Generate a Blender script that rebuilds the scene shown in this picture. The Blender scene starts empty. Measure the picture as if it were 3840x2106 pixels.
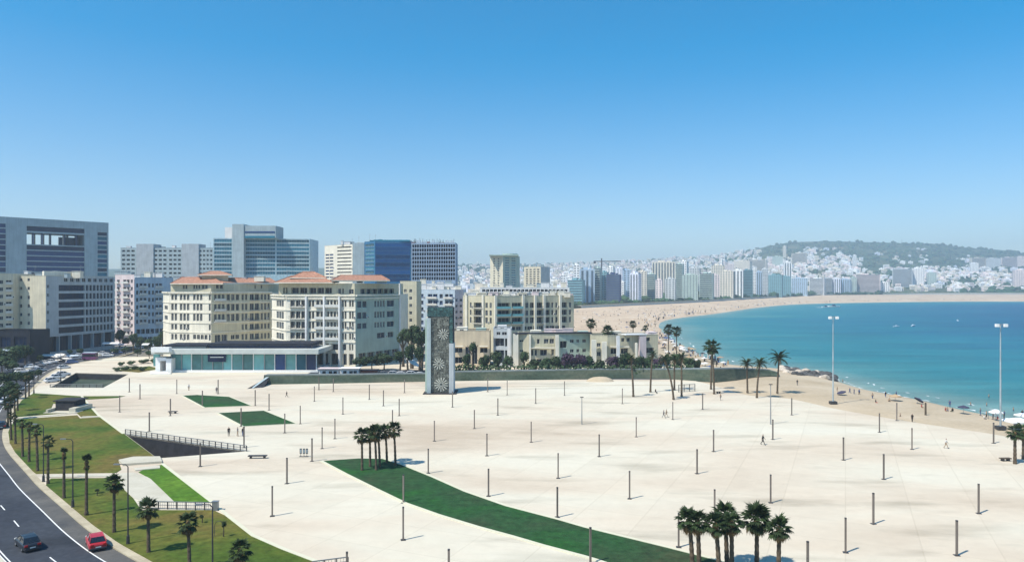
import bpy, bmesh, math, random
from mathutils import Vector, Matrix, Euler, noise
from mathutils.geometry import delaunay_2d_cdt
R = random.Random(7)
sc = bpy.context.scene
COL = sc.collection
rad = math.radians

# ------------------------------------------------------------------ camera, sky, sun, exposure
F, U0, VH, ZC = 2800.0, 1920.0, 1075.0, 28.0        # focal length and horizon in photo pixels, eye height in metres
cam_d = bpy.data.cameras.new("camera")
cam = bpy.data.objects.new("camera", cam_d); COL.objects.link(cam)
cam.location = (0, 0, ZC); cam.rotation_euler = (rad(90), 0, 0)
cam_d.sensor_width = 36; cam_d.lens = 36 * F / 3840; cam_d.shift_y = (VH - 1053) / 3840
cam_d.clip_start = 1; cam_d.clip_end = 60000
sc.camera = cam

SUN_EL, SUN_AZ = 56.0, 36.0                          # sun stands on the left, a little behind the camera
sdir = Vector((-math.cos(rad(SUN_EL)) * math.cos(rad(SUN_AZ)), -math.cos(rad(SUN_EL)) * math.sin(rad(SUN_AZ)), math.sin(rad(SUN_EL))))
world = bpy.data.worlds.new("World"); sc.world = world; world.use_nodes = True
wn = world.node_tree.nodes; wl = world.node_tree.links
bg = wn["Background"]
sky = wn.new("ShaderNodeTexSky"); sky.sky_type = 'NISHITA'; sky.sun_disc = False
sky.sun_elevation = rad(SUN_EL); sky.sun_rotation = math.atan2(sdir.x, sdir.y)
sky.altitude = 0; sky.air_density = 0.9; sky.dust_density = 0.7; sky.ozone_density = 3.6
hs = wn.new("ShaderNodeHueSaturation"); hs.inputs['Hue'].default_value = 0.486; hs.inputs['Saturation'].default_value = 1.52; hs.inputs['Value'].default_value = 1.16
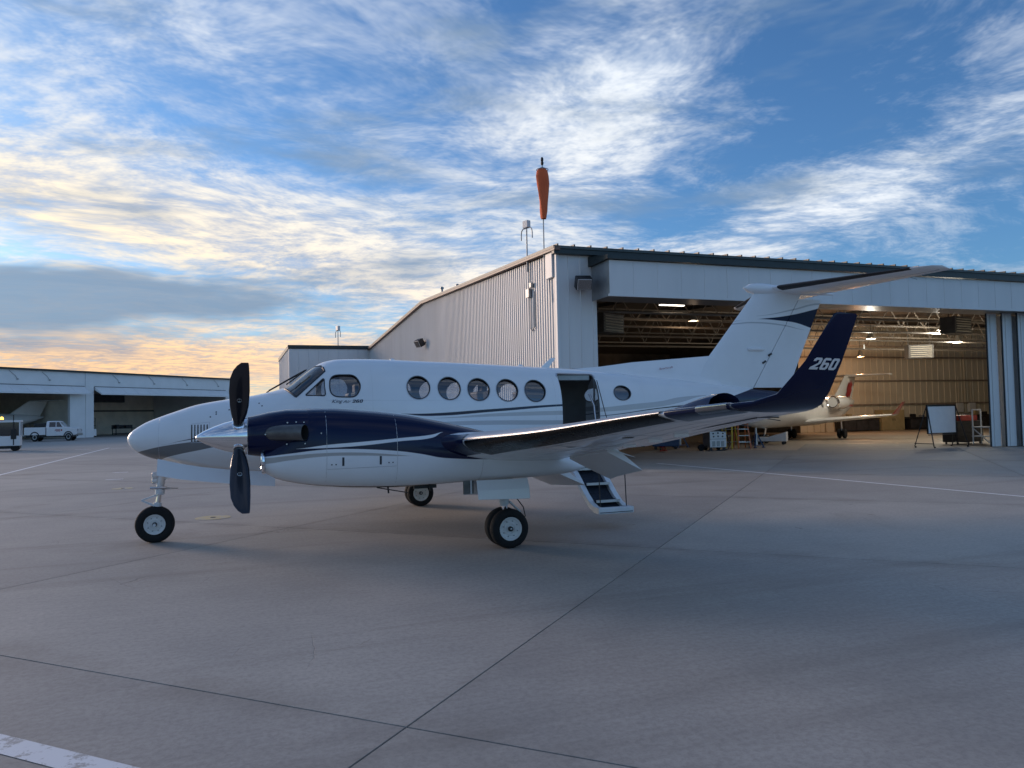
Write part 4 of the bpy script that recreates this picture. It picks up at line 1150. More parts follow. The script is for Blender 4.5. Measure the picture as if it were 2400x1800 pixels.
rings = [[(-1.83, y-.0, z+.03), (-2.21, y, z+.03), (-2.21, y, z+.045), (-1.83, y, z+.045)] for y, z in prof[:-1]]
MB().loft(rings).build('carpet', M_CARP, st)
for (y, z) in ((.98, .86), (1.28, .64), (1.62, .40)):
    MB().bb((-1.82, y-.13, z-.012), (-2.22, y+.10, z+.012)).build('tread', M_CARP, st)
    MB().bb((-1.82, y+.10, z-.02), (-2.22, y+.125, z+.02)).build('tread_nosing', M_SILV, st)
MB().bb((-1.72, 1.90, .235), (-2.32, 2.0, .33)).build('bottom_step', M_STRUT, st, bevel=.01)
MB().bb((-1.74, 1.99, .255), (-2.30, 2.006, .265)).build('kick_strip', M_FRAME, st)
for xx in (-1.80, -2.245):
    MB().tube([(xx, 1.90, .33), (xx, 1.86, 1.02)], .008, 6).build('support_cable', M_DARK, st)
for xx in (-2.38,):
    MB().tube([(xx, .70, 1.2), (xx+.02, .62, 1.9), (xx+.05, .5, 2.1)], .018, 6).build('handrail', M_SILV, st, smooth=True)
MB().tube([(-2.40, .66, 2.33), (-2.43, .9, 1.75), (-2.45, 1.0, 1.55)], .007, 6).build('support_cable', M_DARK, st)
# ---- fin, rudder, tailplane
def fin_le(z): return pchip([(2.0, -4.40), (2.81, -5.12), (4.04, -6.19), (4.2, -6.33)])(z)
def fin_te(z): return -7.07-(z-2.37)*(.79/1.60)
def fin_hg(z): return -6.06-(z-2.18)*(1.21/1.82)
def sect(le, hg, te, z, tk, part, n=10):
    """part of the fin section: 'fin' nose to hinge, 'rud' hinge to trailing edge"""
    c = le-te; out = []
    def th(s): return 5*tk*c*(.2969*math.sqrt(s)-.126*s-.3516*s*s+.2843*s**3-.1036*s**4)
    sh = (le-hg)/c
    if part == 'fin': S_ = [sh*.5*(1-math.cos(PI*k/n)) for k in range(n+1)]
    else: S_ = [sh+.008+(1-sh-.008)*k/n for k in range(n+1)]
    for s in S_[::-1]: out.append((le-c*s, th(s)+.002, z))
    for s in (S_[1:] if part == 'fin' else S_): out.append((le-c*s, -th(s)-.002, z))
    return out
fz = [2.0+.1*k for k in range(22)]
fin = MB().loft([sect(fin_le(z), fin_hg(z), fin_te(z), z, .085, 'fin') for z in fz]).build('fin', M_FIN, plane, smooth=True)
fz2 = [2.20]+[2.3+.1*k for k in range(17)]+[3.98]
def rte(z): return fin_te(z)
rud = MB().loft([sect(fin_le(z), fin_hg(z), rte(z), z, .085, 'rud') for z in fz2]).build('rudder', M_FIN, plane, smooth=True)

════

TASK PROMPT =
Make an exact copy of every entry above, minus the images.

WRITTEN RESPONSE =
Generate a Blender script that rebuilds the scene shown in this picture. The Blender scene starts empty. Measure the picture as if it were 3840x2106 pixels.
import bpy, bmesh, math, random
from mathutils import Vector, Matrix, Euler, noise
from mathutils.geometry import delaunay_2d_cdt
R = random.Random(7)
sc = bpy.context.scene
COL = sc.collection
rad = math.radians

# ------------------------------------------------------------------ camera, sky, sun, exposure
F, U0, VH, ZC = 2800.0, 1920.0, 1075.0, 28.0        # focal length and horizon in photo pixels, eye height in metres
cam_d = bpy.data.cameras.new("camera")
cam = bpy.data.objects.new("camera", cam_d); COL.objects.link(cam)
cam.location = (0, 0, ZC); cam.rotation_euler = (rad(90), 0, 0)
cam_d.sensor_width = 36; cam_d.lens = 36 * F / 3840; cam_d.shift_y = (VH - 1053) / 3840
cam_d.clip_start = 1; cam_d.clip_end = 60000
sc.camera = cam

SUN_EL, SUN_AZ = 56.0, 36.0                          # sun stands on the left, a little behind the camera
sdir = Vector((-math.cos(rad(SUN_EL)) * math.cos(rad(SUN_AZ)), -math.cos(rad(SUN_EL)) * math.sin(rad(SUN_AZ)), math.sin(rad(SUN_EL))))
world = bpy.data.worlds.new("World"); sc.world = world; world.use_nodes = True
wn = world.node_tree.nodes; wl = world.node_tree.links
bg = wn["Background"]
sky = wn.new("ShaderNodeTexSky"); sky.sky_type = 'NISHITA'; sky.sun_disc = False
sky.sun_elevation = rad(SUN_EL); sky.sun_rotation = math.atan2(sdir.x, sdir.y)
sky.altitude = 0; sky.air_density = 0.9; sky.dust_density = 0.7; sky.ozone_density = 3.6
hs = wn.new("ShaderNodeHueSaturation"); hs.inputs['Hue'].default_value = 0.486; hs.inputs['Saturation'].default_value = 1.52; hs.inputs['Value'].default_value = 1.16
Write part 4 of the bpy script that recreates this picture. It picks up at line 1150. More parts follow. The script is for Blender 4.5. Measure the picture as if it were 2400x1800 pixels.
rings = [[(-1.83, y-.0, z+.03), (-2.21, y, z+.03), (-2.21, y, z+.045), (-1.83, y, z+.045)] for y, z in prof[:-1]]
MB().loft(rings).build('carpet', M_CARP, st)
for (y, z) in ((.98, .86), (1.28, .64), (1.62, .40)):
    MB().bb((-1.82, y-.13, z-.012), (-2.22, y+.10, z+.012)).build('tread', M_CARP, st)
    MB().bb((-1.82, y+.10, z-.02), (-2.22, y+.125, z+.02)).build('tread_nosing', M_SILV, st)
MB().bb((-1.72, 1.90, .235), (-2.32, 2.0, .33)).build('bottom_step', M_STRUT, st, bevel=.01)
MB().bb((-1.74, 1.99, .255), (-2.30, 2.006, .265)).build('kick_strip', M_FRAME, st)
for xx in (-1.80, -2.245):
    MB().tube([(xx, 1.90, .33), (xx, 1.86, 1.02)], .008, 6).build('support_cable', M_DARK, st)
for xx in (-2.38,):
    MB().tube([(xx, .70, 1.2), (xx+.02, .62, 1.9), (xx+.05, .5, 2.1)], .018, 6).build('handrail', M_SILV, st, smooth=True)
MB().tube([(-2.40, .66, 2.33), (-2.43, .9, 1.75), (-2.45, 1.0, 1.55)], .007, 6).build('support_cable', M_DARK, st)
# ---- fin, rudder, tailplane
def fin_le(z): return pchip([(2.0, -4.40), (2.81, -5.12), (4.04, -6.19), (4.2, -6.33)])(z)
def fin_te(z): return -7.07-(z-2.37)*(.79/1.60)
def fin_hg(z): return -6.06-(z-2.18)*(1.21/1.82)
def sect(le, hg, te, z, tk, part, n=10):
    """part of the fin section: 'fin' nose to hinge, 'rud' hinge to trailing edge"""
    c = le-te; out = []
    def th(s): return 5*tk*c*(.2969*math.sqrt(s)-.126*s-.3516*s*s+.2843*s**3-.1036*s**4)
    sh = (le-hg)/c
    if part == 'fin': S_ = [sh*.5*(1-math.cos(PI*k/n)) for k in range(n+1)]
    else: S_ = [sh+.008+(1-sh-.008)*k/n for k in range(n+1)]
    for s in S_[::-1]: out.append((le-c*s, th(s)+.002, z))
    for s in (S_[1:] if part == 'fin' else S_): out.append((le-c*s, -th(s)-.002, z))
    return out
fz = [2.0+.1*k for k in range(22)]
fin = MB().loft([sect(fin_le(z), fin_hg(z), fin_te(z), z, .085, 'fin') for z in fz]).build('fin', M_FIN, plane, smooth=True)
fz2 = [2.20]+[2.3+.1*k for k in range(17)]+[3.98]
def rte(z): return fin_te(z)
rud = MB().loft([sect(fin_le(z), fin_hg(z), rte(z), z, .085, 'rud') for z in fz2]).build('rudder', M_FIN, plane, smooth=True)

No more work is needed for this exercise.